Wednesday, July 24, 2019

Mises Corrected a Fallacy Held by a Leading Official of the Hungarian Soviet Republic Who Assumed that the Valuation of the Monetary Unit Depended on the Wealth of the Country

In the course of speculation in stocks and securities, the speculator has developed the procedure which is his tool in trade. What he learned there he now tries to apply in the field of foreign exchange speculations. His experience has been that stocks which have dropped sharply on the market usually offer favorable investment opportunities and so he believes the situation to be similar with respect to the monetary unit. He looks on the monetary unit as if it were a share of stock in the government. When the German mark was quoted in Zurich at ten francs, one banker said: “Now is the time to buy marks. The German economy is surely poorer today than before the war so that a lower evaluation for the mark is justified. Yet the wealth of the German people has certainly not fallen to a twelfth of their prewar assets. Thus, the mark must rise in value.” And when the Polish mark had fallen to five francs in Zurich, another banker said: “To me this low price is incomprehensible! Poland is a rich country. It has a profitable agricultural economy, forests, coal, petroleum. So the rate of exchange should be considerably higher.”

Similarly, in the spring of 1919, a leading official of the Hungarian Soviet Republic told me: “Actually, the paper money issued by the Hungarian Soviet Republic should have the highest rate of exchange, except for that of Russia. Next to the Russian government, the Hungarian government, by socializing private property throughout Hungary, has become the richest and thus the most credit-worthy in the world.”

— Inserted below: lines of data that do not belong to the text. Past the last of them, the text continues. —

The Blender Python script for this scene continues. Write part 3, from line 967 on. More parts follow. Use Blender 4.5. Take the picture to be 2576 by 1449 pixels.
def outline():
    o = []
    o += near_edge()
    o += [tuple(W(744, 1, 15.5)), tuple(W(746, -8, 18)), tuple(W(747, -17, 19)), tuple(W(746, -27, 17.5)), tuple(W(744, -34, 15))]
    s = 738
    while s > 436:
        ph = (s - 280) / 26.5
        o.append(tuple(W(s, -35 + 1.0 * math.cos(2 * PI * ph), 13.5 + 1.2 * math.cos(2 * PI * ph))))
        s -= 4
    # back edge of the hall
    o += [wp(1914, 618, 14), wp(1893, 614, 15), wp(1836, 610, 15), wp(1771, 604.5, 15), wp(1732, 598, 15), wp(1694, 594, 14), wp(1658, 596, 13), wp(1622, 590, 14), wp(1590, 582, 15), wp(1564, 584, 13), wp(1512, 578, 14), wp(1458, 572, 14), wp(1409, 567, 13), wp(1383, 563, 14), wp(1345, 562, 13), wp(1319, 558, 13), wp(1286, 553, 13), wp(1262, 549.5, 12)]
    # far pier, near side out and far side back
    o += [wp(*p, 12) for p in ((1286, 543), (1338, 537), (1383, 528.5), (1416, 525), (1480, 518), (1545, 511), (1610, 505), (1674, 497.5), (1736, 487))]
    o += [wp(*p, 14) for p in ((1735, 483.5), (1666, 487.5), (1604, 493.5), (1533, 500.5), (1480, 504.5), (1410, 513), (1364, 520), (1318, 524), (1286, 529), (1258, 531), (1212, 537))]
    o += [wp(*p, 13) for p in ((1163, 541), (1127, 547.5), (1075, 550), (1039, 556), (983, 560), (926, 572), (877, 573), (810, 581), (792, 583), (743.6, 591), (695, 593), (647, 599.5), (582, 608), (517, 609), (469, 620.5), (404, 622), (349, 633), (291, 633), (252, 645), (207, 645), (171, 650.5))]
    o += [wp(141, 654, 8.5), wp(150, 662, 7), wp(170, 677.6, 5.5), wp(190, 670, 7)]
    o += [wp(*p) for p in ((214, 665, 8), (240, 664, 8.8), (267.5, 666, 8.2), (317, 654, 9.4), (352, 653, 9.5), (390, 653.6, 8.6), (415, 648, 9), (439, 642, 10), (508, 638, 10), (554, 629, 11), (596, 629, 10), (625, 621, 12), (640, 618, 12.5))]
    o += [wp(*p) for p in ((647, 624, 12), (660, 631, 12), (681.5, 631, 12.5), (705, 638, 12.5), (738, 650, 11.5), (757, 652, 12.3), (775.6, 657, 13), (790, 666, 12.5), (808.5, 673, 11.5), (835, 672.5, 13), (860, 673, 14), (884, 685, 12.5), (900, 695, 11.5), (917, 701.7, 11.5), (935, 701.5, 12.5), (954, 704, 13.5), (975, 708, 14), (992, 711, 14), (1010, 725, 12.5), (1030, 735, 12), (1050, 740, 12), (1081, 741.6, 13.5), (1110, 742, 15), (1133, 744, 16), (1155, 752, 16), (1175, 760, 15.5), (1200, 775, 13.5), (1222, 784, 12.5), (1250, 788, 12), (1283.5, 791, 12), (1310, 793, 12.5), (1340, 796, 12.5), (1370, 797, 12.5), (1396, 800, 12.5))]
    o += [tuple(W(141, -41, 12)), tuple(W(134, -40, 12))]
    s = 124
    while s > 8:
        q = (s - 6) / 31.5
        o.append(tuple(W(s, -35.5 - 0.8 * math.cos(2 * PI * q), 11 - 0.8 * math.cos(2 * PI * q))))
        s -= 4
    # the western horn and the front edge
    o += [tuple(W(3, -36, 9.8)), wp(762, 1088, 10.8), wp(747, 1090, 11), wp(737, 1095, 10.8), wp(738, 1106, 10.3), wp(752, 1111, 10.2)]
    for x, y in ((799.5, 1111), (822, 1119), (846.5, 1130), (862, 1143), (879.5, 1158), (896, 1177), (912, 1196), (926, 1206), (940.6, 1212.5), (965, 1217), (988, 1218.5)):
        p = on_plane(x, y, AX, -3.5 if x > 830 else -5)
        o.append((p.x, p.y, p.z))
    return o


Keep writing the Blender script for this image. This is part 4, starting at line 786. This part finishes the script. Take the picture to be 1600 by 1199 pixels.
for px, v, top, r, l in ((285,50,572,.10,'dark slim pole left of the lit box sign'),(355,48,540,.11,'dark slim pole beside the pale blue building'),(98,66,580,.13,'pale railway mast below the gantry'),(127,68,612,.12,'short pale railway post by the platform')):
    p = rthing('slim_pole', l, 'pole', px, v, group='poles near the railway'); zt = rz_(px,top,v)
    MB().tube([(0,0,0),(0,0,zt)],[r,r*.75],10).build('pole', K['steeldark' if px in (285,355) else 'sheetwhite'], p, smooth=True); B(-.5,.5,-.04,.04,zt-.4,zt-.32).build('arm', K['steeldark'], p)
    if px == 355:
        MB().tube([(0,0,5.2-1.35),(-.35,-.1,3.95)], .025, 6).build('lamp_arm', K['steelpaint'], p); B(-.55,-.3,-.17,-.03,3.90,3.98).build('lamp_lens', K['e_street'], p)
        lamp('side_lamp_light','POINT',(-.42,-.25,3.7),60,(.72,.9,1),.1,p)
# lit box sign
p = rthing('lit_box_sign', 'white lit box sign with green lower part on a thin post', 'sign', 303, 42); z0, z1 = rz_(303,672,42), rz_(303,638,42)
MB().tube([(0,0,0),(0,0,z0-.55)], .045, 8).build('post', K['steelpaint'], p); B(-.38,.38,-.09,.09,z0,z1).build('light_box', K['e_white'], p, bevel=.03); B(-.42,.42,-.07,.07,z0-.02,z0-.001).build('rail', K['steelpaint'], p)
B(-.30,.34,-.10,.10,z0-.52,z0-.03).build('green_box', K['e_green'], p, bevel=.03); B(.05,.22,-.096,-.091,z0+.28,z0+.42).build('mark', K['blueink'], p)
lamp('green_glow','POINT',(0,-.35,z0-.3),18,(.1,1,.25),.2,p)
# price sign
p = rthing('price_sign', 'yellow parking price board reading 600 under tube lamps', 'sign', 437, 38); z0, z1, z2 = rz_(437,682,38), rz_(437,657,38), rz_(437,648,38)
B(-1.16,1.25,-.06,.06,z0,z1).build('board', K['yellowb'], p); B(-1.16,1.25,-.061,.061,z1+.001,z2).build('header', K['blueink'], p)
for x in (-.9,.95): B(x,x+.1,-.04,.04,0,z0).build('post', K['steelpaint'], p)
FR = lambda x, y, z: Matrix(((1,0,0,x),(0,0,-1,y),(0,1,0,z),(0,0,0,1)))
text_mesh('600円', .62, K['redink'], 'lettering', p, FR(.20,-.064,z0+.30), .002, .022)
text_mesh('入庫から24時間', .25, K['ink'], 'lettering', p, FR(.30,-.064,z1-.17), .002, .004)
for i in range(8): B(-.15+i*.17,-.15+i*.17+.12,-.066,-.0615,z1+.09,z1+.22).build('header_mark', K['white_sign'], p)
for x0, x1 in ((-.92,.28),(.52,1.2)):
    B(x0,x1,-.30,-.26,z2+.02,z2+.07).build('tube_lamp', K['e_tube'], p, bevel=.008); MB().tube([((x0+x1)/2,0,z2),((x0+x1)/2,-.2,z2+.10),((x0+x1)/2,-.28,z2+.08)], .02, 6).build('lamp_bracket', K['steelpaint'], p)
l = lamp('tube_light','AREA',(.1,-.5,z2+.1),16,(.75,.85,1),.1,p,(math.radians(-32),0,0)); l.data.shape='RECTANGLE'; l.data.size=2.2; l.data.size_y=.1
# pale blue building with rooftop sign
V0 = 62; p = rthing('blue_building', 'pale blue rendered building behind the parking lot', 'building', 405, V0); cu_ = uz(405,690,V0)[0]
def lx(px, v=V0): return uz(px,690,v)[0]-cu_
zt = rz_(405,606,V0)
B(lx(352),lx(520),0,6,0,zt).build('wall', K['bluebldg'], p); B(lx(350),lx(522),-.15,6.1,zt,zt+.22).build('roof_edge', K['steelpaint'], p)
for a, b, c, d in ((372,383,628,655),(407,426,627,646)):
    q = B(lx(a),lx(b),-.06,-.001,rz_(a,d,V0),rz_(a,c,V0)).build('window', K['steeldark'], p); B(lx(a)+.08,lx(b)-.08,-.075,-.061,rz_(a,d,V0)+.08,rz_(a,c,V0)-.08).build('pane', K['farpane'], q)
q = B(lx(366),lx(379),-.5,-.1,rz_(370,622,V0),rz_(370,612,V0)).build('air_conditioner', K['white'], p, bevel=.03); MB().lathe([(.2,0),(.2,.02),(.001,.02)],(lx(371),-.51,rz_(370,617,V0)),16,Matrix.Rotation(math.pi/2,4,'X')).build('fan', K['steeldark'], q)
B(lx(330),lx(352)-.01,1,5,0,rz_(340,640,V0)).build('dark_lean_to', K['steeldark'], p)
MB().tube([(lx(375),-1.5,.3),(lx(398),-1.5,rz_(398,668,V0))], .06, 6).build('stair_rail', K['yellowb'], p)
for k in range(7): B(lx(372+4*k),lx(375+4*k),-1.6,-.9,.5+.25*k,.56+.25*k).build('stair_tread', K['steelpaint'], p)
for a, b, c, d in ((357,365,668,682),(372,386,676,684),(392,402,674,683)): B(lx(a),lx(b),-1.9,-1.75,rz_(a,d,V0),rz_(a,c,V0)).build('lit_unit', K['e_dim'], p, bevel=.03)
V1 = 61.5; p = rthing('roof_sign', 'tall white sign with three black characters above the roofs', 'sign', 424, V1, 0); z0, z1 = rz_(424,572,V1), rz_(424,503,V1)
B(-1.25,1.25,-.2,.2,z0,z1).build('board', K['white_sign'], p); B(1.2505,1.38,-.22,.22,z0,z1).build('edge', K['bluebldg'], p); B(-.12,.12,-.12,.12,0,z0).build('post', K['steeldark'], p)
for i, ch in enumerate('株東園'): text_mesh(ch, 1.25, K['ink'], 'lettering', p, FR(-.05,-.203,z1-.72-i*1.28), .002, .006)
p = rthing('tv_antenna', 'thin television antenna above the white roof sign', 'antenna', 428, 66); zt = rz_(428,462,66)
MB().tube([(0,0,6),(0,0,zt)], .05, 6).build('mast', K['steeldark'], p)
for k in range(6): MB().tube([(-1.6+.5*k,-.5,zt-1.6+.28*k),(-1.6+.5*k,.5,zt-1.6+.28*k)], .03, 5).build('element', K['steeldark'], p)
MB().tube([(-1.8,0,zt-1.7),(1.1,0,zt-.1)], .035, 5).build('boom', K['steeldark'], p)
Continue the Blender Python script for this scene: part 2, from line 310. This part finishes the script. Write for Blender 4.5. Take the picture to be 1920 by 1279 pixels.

These observers do not understand that the valuation of a monetary unit depends not on the wealth of a country, but rather on the relationship between the quantity of, and demand for, money. Thus, even the richest country can have a bad currency and the poorest country a good one. Nevertheless, even though the theory of these bankers is false, and must eventually lead to losses for all who use it as a guide for action, it can temporarily slow down and even put a stop to the decline in the foreign exchange value of the monetary unit.

--Ludwig von Mises, On the Manipulation of Money and Credit: Three Treatises on Trade-Cycle Theory, trans. Bettina Bien Greaves, ed. Percy L. Greaves Jr. (Indianapolis: Liberty Fund, 2011), 17-18.